>> start The records

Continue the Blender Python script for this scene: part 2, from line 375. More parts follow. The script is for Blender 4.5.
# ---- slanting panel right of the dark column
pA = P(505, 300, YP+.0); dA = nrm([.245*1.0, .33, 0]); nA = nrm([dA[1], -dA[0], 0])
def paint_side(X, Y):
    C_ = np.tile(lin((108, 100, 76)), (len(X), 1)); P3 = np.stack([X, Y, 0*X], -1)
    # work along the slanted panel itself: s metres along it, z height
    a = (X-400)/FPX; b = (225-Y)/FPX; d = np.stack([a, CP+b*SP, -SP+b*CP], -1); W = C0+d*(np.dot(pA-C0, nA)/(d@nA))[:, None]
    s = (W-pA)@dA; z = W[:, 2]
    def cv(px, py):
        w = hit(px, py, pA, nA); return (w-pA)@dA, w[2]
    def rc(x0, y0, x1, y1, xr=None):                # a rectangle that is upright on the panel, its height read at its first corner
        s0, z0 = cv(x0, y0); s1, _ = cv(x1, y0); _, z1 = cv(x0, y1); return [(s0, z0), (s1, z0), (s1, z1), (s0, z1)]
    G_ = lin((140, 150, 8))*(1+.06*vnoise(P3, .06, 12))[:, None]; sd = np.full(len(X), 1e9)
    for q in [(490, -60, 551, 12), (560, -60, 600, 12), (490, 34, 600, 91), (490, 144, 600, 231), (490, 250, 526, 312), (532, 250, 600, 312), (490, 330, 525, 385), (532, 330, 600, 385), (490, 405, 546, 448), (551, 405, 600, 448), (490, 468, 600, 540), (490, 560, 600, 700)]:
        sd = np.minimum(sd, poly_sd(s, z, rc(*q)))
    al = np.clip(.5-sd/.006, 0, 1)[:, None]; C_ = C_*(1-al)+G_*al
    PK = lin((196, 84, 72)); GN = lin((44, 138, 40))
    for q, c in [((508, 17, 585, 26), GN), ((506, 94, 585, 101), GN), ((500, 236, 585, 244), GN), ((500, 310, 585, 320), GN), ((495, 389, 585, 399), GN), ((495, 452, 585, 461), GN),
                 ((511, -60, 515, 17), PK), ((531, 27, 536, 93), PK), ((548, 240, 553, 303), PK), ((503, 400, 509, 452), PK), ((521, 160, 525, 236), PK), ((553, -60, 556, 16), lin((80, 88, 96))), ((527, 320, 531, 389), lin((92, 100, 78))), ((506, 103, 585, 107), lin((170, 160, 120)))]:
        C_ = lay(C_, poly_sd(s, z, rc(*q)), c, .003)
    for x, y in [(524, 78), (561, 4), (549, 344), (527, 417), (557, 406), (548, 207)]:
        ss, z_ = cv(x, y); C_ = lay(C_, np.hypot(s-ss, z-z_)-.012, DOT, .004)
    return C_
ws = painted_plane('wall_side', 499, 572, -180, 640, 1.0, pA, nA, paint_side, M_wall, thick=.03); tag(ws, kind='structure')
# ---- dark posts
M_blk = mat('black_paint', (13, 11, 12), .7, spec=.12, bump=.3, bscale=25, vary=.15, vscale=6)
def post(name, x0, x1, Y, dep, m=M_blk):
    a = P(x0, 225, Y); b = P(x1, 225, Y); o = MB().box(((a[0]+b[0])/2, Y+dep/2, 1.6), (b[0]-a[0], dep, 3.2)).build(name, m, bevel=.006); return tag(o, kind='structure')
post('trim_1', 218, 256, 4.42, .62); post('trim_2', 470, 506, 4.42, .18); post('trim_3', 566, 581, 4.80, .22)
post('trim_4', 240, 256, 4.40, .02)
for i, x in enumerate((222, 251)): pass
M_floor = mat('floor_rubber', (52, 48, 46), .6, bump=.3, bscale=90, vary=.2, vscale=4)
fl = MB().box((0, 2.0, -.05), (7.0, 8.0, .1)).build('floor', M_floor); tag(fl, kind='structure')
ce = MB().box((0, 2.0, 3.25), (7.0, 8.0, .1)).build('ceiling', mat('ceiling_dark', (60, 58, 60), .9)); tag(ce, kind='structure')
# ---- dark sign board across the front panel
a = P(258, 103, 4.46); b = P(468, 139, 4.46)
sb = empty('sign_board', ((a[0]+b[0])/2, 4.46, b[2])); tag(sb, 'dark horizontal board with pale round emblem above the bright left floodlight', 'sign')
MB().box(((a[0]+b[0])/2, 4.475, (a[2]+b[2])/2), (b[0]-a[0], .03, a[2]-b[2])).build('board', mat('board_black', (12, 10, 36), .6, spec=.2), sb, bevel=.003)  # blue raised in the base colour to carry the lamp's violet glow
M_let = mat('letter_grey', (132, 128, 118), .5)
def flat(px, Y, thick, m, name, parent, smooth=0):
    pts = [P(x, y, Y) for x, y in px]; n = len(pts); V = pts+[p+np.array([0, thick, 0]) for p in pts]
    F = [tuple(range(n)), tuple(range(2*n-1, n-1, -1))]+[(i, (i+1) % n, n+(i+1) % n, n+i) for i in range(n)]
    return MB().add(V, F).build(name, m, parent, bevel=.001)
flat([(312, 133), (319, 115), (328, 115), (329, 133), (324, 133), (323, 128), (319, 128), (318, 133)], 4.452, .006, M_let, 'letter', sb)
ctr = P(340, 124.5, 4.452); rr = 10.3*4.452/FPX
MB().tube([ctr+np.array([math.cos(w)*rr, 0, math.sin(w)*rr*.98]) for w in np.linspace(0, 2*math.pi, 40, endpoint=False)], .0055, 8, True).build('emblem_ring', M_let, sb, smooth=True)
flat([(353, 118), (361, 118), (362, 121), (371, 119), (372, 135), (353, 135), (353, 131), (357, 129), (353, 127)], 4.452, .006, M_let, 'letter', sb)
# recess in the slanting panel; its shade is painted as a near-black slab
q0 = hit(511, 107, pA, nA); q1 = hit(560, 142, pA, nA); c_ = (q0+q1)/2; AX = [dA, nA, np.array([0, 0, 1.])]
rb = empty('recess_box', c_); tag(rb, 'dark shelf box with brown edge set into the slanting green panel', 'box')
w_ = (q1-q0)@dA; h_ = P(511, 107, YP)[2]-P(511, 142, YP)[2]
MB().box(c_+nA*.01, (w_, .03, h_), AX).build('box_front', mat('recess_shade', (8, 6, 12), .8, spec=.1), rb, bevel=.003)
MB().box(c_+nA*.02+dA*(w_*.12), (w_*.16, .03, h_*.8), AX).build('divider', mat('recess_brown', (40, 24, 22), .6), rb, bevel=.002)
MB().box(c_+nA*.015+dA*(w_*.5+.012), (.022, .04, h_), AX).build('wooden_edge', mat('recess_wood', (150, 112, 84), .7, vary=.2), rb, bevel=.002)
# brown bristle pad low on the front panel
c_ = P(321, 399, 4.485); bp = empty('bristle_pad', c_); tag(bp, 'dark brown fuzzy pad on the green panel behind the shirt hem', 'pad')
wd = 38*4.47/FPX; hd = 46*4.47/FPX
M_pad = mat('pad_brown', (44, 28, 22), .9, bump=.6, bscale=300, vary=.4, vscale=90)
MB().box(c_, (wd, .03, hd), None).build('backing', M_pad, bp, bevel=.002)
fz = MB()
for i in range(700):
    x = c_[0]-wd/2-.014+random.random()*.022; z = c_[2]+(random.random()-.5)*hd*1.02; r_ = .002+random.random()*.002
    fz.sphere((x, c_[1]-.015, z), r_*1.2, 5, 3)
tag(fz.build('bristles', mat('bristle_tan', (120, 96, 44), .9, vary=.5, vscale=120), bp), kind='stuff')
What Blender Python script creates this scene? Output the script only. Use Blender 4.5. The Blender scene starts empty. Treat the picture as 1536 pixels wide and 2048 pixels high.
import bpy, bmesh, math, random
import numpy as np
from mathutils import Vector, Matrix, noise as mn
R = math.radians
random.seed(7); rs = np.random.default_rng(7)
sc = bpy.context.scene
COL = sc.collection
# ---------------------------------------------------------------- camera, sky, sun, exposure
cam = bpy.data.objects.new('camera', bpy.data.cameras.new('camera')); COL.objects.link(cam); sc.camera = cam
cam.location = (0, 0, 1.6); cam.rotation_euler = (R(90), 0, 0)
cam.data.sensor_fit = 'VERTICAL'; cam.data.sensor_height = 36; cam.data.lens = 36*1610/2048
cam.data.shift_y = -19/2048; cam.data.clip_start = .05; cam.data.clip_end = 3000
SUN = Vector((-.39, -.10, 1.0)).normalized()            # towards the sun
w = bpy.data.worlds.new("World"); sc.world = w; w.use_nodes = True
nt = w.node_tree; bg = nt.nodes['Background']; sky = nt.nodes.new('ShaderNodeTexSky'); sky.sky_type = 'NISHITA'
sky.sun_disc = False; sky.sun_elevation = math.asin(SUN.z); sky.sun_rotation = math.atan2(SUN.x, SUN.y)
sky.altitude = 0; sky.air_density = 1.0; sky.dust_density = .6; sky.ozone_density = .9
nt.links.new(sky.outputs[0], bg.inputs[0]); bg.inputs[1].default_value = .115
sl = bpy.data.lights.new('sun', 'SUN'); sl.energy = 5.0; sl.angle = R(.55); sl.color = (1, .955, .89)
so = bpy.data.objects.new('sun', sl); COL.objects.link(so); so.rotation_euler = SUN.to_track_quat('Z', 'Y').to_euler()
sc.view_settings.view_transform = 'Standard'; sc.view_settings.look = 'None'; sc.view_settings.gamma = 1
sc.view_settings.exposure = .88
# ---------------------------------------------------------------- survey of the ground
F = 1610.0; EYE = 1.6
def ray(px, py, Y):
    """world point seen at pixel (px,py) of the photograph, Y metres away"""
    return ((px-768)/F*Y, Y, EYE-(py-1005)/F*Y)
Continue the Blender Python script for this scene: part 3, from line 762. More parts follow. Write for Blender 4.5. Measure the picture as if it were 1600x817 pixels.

>> end The records

-- Instructions to follow --
Out of the material above, gather each line where "More" appears.

-- Result of the task --
Continue the Blender Python script for this scene: part 2, from line 375. More parts follow. The script is for Blender 4.5.
Continue the Blender Python script for this scene: part 3, from line 762. More parts follow. Write for Blender 4.5. Measure the picture as if it were 1600x817 pixels.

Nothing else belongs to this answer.